One of the hardest things for most believers to accept is that it isn’t their job to convince anyone. That’s the Holy Spirit’s job (John 166:8). It’s simply their job to tell the gospel to others. Some may require more explanation than others; some may have more questions than others, or more false impressions to overcome. God can deal with all of that. That was one of my errors as a young believer – I thought I had to work at getting people to accept what I was saying, when all I really had to do was say it. Something that follows from this kind of attitude is the conviction that you must “share” the gospel all the time, for any reason or none, in any circumstance.
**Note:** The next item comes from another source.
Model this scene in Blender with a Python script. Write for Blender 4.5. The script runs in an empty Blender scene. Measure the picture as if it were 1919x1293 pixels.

That’s tantamount to planting seeds on unbroken pavement. You aren’t likely to see anything grow there, and you are probably giving others an excuse to talk badly about you and what you are saying. Sometimes (sometimes), it’s better to let it go and wait until you have some fertile ground to plant that seed on. And sometimes you cast those seeds to the wind and they take root outside all reasonable expectations. My point is, you don’t force it, one way or the other. This is one of those times where I think you just have to go with your gut … because your gut is often the place where God is leading, and not your own imperfect ideas of Him.